## Task directions
Write the data out again exactly, with no pictures.

····················

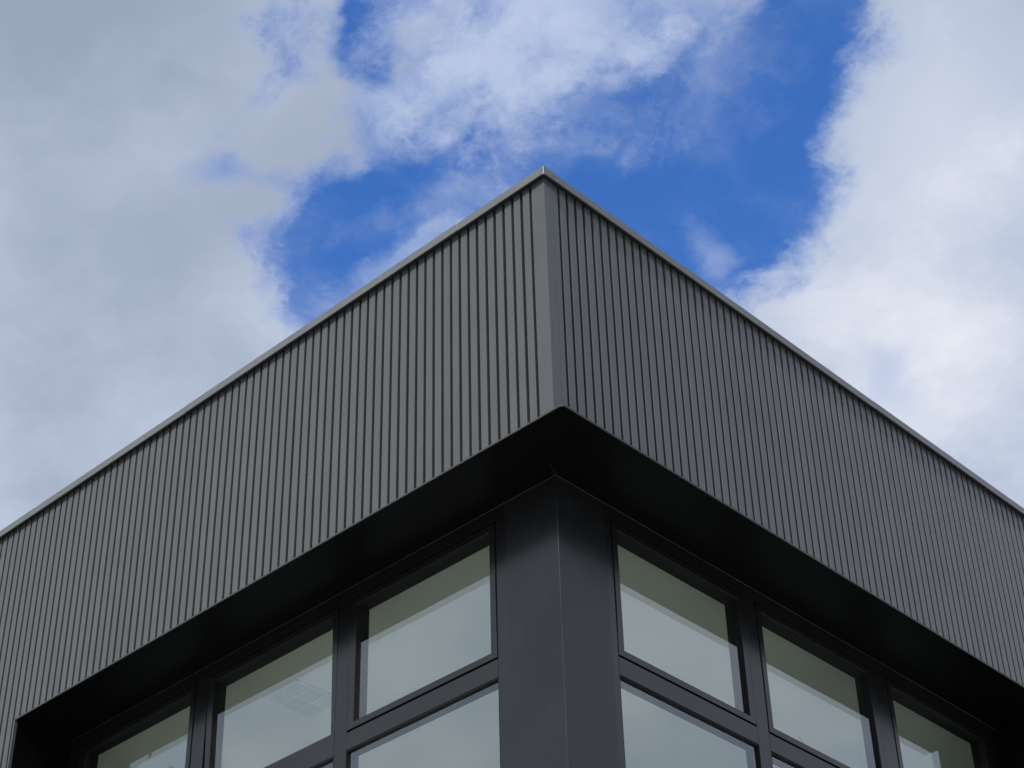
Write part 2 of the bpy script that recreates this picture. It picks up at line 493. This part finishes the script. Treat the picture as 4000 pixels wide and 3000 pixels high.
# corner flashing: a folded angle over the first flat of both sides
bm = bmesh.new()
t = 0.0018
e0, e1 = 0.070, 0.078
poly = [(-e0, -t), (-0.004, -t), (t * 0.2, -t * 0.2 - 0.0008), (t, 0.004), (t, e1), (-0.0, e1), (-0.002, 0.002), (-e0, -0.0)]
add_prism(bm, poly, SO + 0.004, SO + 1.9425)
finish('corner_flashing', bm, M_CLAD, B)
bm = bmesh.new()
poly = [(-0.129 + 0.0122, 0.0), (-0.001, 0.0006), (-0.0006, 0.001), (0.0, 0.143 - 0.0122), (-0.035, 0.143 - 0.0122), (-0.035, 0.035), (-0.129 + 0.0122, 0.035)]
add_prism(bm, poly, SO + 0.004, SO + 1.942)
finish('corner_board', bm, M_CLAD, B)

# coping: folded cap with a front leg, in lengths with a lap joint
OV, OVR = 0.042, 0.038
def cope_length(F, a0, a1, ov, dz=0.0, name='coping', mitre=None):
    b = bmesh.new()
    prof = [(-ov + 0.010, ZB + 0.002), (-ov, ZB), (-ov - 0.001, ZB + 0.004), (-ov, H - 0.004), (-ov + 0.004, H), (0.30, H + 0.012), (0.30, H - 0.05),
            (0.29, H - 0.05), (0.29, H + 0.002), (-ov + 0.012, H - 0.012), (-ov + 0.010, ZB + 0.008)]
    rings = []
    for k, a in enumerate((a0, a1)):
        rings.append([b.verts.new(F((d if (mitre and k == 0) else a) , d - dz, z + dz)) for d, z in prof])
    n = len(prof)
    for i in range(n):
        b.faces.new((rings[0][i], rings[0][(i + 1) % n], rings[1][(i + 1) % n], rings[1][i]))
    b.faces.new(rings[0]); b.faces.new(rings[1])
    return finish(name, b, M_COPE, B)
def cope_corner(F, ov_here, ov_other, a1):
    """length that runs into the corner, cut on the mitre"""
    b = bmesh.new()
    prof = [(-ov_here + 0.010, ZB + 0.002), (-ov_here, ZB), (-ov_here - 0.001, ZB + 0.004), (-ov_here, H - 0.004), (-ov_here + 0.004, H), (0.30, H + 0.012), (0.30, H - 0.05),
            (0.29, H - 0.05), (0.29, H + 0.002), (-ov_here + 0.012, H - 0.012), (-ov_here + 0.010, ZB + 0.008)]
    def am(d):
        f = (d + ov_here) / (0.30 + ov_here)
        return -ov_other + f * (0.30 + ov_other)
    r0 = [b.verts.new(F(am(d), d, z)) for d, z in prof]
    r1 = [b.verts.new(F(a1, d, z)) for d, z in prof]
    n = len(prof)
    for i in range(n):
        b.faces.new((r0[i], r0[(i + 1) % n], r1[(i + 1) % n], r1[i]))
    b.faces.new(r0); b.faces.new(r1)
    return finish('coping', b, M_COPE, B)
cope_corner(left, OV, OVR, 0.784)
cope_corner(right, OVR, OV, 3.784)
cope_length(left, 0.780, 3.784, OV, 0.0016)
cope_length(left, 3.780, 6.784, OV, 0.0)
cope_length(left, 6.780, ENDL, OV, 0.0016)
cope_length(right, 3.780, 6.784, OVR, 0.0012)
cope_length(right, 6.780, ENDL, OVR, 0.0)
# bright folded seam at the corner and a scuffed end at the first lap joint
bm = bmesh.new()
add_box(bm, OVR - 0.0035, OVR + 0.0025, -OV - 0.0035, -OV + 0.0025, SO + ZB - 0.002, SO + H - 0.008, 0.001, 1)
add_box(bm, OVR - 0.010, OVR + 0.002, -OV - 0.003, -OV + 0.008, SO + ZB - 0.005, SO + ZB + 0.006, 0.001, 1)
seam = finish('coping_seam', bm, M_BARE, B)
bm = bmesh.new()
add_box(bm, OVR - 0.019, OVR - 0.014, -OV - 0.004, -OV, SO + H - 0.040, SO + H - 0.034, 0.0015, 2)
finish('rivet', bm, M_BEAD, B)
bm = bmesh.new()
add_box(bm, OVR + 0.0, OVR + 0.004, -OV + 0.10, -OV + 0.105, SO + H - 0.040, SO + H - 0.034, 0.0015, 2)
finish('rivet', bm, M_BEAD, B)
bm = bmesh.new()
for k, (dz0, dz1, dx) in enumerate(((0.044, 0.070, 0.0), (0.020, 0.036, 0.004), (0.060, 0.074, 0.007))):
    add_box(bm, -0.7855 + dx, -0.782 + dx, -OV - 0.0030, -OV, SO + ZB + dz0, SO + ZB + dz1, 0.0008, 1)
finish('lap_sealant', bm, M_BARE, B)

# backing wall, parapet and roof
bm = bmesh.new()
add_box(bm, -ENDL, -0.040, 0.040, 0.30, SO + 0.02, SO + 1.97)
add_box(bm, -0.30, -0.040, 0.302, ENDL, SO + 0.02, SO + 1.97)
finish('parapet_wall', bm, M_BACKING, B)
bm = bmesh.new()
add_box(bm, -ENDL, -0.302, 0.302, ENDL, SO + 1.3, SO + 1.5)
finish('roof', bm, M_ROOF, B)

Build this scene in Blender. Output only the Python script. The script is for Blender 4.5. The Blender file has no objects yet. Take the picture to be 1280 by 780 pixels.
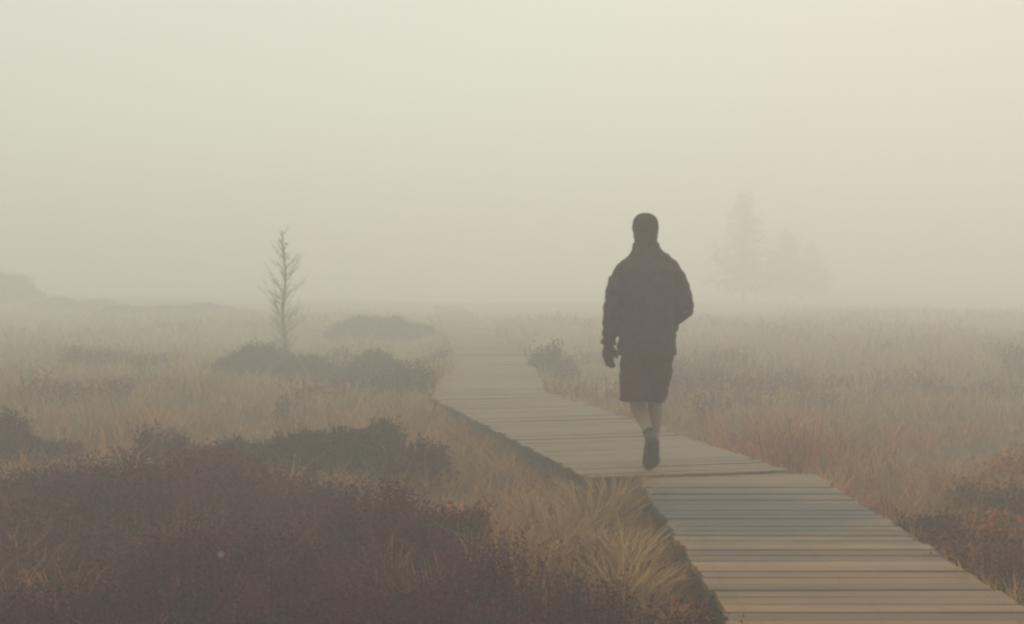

····················

## Response
Write part 2 of the bpy script that recreates this picture. It picks up at line 493. This part finishes the script. Treat the picture as 4000 pixels wide and 3000 pixels high.
# corner flashing: a folded angle over the first flat of both sides
bm = bmesh.new()
t = 0.0018
e0, e1 = 0.070, 0.078
poly = [(-e0, -t), (-0.004, -t), (t * 0.2, -t * 0.2 - 0.0008), (t, 0.004), (t, e1), (-0.0, e1), (-0.002, 0.002), (-e0, -0.0)]
add_prism(bm, poly, SO + 0.004, SO + 1.9425)
finish('corner_flashing', bm, M_CLAD, B)
bm = bmesh.new()
poly = [(-0.129 + 0.0122, 0.0), (-0.001, 0.0006), (-0.0006, 0.001), (0.0, 0.143 - 0.0122), (-0.035, 0.143 - 0.0122), (-0.035, 0.035), (-0.129 + 0.0122, 0.035)]
add_prism(bm, poly, SO + 0.004, SO + 1.942)
finish('corner_board', bm, M_CLAD, B)

# coping: folded cap with a front leg, in lengths with a lap joint
OV, OVR = 0.042, 0.038
def cope_length(F, a0, a1, ov, dz=0.0, name='coping', mitre=None):
    b = bmesh.new()
    prof = [(-ov + 0.010, ZB + 0.002), (-ov, ZB), (-ov - 0.001, ZB + 0.004), (-ov, H - 0.004), (-ov + 0.004, H), (0.30, H + 0.012), (0.30, H - 0.05),
            (0.29, H - 0.05), (0.29, H + 0.002), (-ov + 0.012, H - 0.012), (-ov + 0.010, ZB + 0.008)]
    rings = []
    for k, a in enumerate((a0, a1)):
        rings.append([b.verts.new(F((d if (mitre and k == 0) else a) , d - dz, z + dz)) for d, z in prof])
    n = len(prof)
    for i in range(n):
        b.faces.new((rings[0][i], rings[0][(i + 1) % n], rings[1][(i + 1) % n], rings[1][i]))
    b.faces.new(rings[0]); b.faces.new(rings[1])
    return finish(name, b, M_COPE, B)
def cope_corner(F, ov_here, ov_other, a1):
    """length that runs into the corner, cut on the mitre"""
    b = bmesh.new()
    prof = [(-ov_here + 0.010, ZB + 0.002), (-ov_here, ZB), (-ov_here - 0.001, ZB + 0.004), (-ov_here, H - 0.004), (-ov_here + 0.004, H), (0.30, H + 0.012), (0.30, H - 0.05),
            (0.29, H - 0.05), (0.29, H + 0.002), (-ov_here + 0.012, H - 0.012), (-ov_here + 0.010, ZB + 0.008)]
    def am(d):
        f = (d + ov_here) / (0.30 + ov_here)
        return -ov_other + f * (0.30 + ov_other)
    r0 = [b.verts.new(F(am(d), d, z)) for d, z in prof]
    r1 = [b.verts.new(F(a1, d, z)) for d, z in prof]
    n = len(prof)
    for i in range(n):
        b.faces.new((r0[i], r0[(i + 1) % n], r1[(i + 1) % n], r1[i]))
    b.faces.new(r0); b.faces.new(r1)
    return finish('coping', b, M_COPE, B)
cope_corner(left, OV, OVR, 0.784)
cope_corner(right, OVR, OV, 3.784)
cope_length(left, 0.780, 3.784, OV, 0.0016)
cope_length(left, 3.780, 6.784, OV, 0.0)
cope_length(left, 6.780, ENDL, OV, 0.0016)
cope_length(right, 3.780, 6.784, OVR, 0.0012)
cope_length(right, 6.780, ENDL, OVR, 0.0)
# bright folded seam at the corner and a scuffed end at the first lap joint
bm = bmesh.new()
add_box(bm, OVR - 0.0035, OVR + 0.0025, -OV - 0.0035, -OV + 0.0025, SO + ZB - 0.002, SO + H - 0.008, 0.001, 1)
add_box(bm, OVR - 0.010, OVR + 0.002, -OV - 0.003, -OV + 0.008, SO + ZB - 0.005, SO + ZB + 0.006, 0.001, 1)
seam = finish('coping_seam', bm, M_BARE, B)
bm = bmesh.new()
add_box(bm, OVR - 0.019, OVR - 0.014, -OV - 0.004, -OV, SO + H - 0.040, SO + H - 0.034, 0.0015, 2)
finish('rivet', bm, M_BEAD, B)
bm = bmesh.new()
add_box(bm, OVR + 0.0, OVR + 0.004, -OV + 0.10, -OV + 0.105, SO + H - 0.040, SO + H - 0.034, 0.0015, 2)
finish('rivet', bm, M_BEAD, B)
bm = bmesh.new()
for k, (dz0, dz1, dx) in enumerate(((0.044, 0.070, 0.0), (0.020, 0.036, 0.004), (0.060, 0.074, 0.007))):
    add_box(bm, -0.7855 + dx, -0.782 + dx, -OV - 0.0030, -OV, SO + ZB + dz0, SO + ZB + dz1, 0.0008, 1)
finish('lap_sealant', bm, M_BARE, B)

# backing wall, parapet and roof
bm = bmesh.new()
add_box(bm, -ENDL, -0.040, 0.040, 0.30, SO + 0.02, SO + 1.97)
add_box(bm, -0.30, -0.040, 0.302, ENDL, SO + 0.02, SO + 1.97)
finish('parapet_wall', bm, M_BACKING, B)
bm = bmesh.new()
add_box(bm, -ENDL, -0.302, 0.302, ENDL, SO + 1.3, SO + 1.5)
finish('roof', bm, M_ROOF, B)

Build this scene in Blender. Output only the Python script. The script is for Blender 4.5. The Blender file has no objects yet. Take the picture to be 1280 by 780 pixels.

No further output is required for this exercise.